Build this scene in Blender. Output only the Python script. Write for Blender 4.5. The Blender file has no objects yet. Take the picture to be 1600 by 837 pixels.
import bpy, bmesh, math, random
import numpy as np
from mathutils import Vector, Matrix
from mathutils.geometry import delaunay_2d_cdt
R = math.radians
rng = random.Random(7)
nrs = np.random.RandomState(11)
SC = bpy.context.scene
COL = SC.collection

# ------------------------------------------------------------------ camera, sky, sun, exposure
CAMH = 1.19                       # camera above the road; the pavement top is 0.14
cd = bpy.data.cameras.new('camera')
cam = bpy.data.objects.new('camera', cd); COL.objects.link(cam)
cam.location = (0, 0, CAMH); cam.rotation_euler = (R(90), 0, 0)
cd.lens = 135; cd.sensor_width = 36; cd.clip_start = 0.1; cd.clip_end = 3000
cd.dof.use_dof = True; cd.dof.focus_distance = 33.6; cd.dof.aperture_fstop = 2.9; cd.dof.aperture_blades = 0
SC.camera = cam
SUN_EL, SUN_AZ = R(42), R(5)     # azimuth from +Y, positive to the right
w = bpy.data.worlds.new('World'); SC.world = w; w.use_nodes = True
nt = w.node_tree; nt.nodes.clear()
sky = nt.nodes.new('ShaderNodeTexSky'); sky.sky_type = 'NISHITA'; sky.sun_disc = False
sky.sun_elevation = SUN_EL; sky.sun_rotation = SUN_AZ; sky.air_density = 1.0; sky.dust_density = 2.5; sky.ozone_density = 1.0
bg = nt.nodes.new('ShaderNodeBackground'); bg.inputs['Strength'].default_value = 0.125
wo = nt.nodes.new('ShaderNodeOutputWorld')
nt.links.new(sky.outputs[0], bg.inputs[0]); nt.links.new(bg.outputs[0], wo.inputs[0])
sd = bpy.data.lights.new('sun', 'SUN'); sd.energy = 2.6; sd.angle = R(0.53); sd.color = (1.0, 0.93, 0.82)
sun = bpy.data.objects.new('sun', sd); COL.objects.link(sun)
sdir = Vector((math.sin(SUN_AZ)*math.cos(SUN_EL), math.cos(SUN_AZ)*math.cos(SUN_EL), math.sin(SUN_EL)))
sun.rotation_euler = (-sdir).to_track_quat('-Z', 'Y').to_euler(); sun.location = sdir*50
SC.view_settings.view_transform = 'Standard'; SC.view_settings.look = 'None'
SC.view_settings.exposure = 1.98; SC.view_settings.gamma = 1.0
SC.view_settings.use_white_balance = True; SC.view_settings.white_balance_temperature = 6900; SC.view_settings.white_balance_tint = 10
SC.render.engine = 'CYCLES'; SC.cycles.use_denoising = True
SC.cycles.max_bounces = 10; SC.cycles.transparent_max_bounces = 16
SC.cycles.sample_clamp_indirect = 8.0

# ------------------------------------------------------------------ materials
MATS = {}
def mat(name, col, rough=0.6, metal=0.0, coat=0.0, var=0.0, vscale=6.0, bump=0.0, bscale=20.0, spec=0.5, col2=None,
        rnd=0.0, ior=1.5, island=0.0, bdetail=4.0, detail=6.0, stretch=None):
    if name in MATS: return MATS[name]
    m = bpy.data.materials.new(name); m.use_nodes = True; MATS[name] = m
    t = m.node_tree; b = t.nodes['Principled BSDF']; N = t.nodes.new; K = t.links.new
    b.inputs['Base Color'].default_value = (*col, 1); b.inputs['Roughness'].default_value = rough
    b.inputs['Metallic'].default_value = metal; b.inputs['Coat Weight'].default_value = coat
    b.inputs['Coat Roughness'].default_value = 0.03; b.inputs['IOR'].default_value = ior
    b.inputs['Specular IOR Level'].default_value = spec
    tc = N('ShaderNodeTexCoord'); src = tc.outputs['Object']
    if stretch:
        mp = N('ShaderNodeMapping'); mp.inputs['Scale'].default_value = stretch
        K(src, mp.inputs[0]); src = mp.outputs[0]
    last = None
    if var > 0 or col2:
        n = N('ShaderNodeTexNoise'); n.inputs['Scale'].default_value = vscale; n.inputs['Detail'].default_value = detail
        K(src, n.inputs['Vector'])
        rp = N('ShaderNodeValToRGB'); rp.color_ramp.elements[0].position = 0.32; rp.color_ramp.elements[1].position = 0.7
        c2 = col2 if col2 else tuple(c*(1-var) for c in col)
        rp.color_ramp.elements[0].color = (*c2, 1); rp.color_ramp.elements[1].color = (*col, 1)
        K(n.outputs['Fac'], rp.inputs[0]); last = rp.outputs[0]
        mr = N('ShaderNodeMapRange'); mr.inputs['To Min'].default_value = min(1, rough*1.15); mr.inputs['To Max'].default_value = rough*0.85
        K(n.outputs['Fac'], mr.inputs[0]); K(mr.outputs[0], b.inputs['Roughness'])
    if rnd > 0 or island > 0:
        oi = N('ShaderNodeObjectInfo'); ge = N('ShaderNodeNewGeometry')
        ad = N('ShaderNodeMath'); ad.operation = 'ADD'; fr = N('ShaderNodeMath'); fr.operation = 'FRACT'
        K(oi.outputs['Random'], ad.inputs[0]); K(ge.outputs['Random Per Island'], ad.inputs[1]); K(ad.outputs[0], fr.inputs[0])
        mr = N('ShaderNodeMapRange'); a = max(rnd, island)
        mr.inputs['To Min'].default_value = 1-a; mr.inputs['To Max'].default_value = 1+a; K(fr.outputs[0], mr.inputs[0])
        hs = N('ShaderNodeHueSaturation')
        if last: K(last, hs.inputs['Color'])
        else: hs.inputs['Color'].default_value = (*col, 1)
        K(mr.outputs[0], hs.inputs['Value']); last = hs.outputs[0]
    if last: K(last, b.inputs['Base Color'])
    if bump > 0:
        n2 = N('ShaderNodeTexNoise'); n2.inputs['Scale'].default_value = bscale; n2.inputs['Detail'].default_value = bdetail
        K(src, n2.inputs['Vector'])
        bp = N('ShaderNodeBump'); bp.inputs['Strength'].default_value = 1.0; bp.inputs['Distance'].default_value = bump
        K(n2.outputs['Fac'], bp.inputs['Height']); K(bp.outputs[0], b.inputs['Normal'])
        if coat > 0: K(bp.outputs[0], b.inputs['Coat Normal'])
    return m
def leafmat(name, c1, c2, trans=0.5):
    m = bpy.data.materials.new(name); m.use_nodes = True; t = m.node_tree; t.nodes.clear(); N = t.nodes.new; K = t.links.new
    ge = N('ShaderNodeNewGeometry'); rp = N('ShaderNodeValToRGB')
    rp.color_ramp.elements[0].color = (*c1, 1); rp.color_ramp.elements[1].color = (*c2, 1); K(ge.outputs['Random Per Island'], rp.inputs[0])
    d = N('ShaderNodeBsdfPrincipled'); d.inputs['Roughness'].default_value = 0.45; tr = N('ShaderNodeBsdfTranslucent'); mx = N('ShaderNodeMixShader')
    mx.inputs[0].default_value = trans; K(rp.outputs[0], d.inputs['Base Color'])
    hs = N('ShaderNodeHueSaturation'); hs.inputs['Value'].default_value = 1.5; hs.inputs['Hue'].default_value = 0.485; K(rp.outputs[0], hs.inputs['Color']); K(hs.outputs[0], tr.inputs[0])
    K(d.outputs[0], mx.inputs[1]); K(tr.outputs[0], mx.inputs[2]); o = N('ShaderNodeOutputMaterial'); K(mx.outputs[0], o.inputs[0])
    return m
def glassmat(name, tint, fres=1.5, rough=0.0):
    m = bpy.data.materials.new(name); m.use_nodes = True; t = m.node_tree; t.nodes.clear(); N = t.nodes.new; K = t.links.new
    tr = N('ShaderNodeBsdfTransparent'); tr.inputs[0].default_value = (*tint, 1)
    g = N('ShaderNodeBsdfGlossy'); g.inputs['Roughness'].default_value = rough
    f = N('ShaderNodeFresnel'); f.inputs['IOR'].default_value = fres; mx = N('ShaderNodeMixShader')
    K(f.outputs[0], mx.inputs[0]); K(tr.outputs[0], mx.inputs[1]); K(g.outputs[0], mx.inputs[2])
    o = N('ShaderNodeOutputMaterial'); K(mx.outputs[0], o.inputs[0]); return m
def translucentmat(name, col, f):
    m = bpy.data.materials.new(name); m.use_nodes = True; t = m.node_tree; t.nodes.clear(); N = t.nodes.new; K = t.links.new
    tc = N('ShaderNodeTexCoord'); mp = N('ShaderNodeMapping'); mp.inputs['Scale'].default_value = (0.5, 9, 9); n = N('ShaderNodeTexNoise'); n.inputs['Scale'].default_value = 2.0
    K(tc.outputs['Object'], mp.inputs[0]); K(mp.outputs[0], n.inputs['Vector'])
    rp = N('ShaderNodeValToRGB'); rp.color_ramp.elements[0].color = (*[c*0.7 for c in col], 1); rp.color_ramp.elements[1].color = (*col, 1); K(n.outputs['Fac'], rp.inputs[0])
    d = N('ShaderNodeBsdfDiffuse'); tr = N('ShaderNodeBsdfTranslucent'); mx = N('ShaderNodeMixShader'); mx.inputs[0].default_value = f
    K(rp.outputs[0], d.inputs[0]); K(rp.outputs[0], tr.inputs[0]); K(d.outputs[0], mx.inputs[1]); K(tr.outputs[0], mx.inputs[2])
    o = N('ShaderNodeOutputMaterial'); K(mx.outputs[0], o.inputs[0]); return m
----
Goal of the exercise —
Please write out exactly the lines from the start of the data through the line that contains "COL = SC.collection", both ends included, and nothing else.

Result —
Build this scene in Blender. Output only the Python script. Write for Blender 4.5. The Blender file has no objects yet. Take the picture to be 1600 by 837 pixels.
import bpy, bmesh, math, random
import numpy as np
from mathutils import Vector, Matrix
from mathutils.geometry import delaunay_2d_cdt
R = math.radians
rng = random.Random(7)
nrs = np.random.RandomState(11)
SC = bpy.context.scene
COL = SC.collection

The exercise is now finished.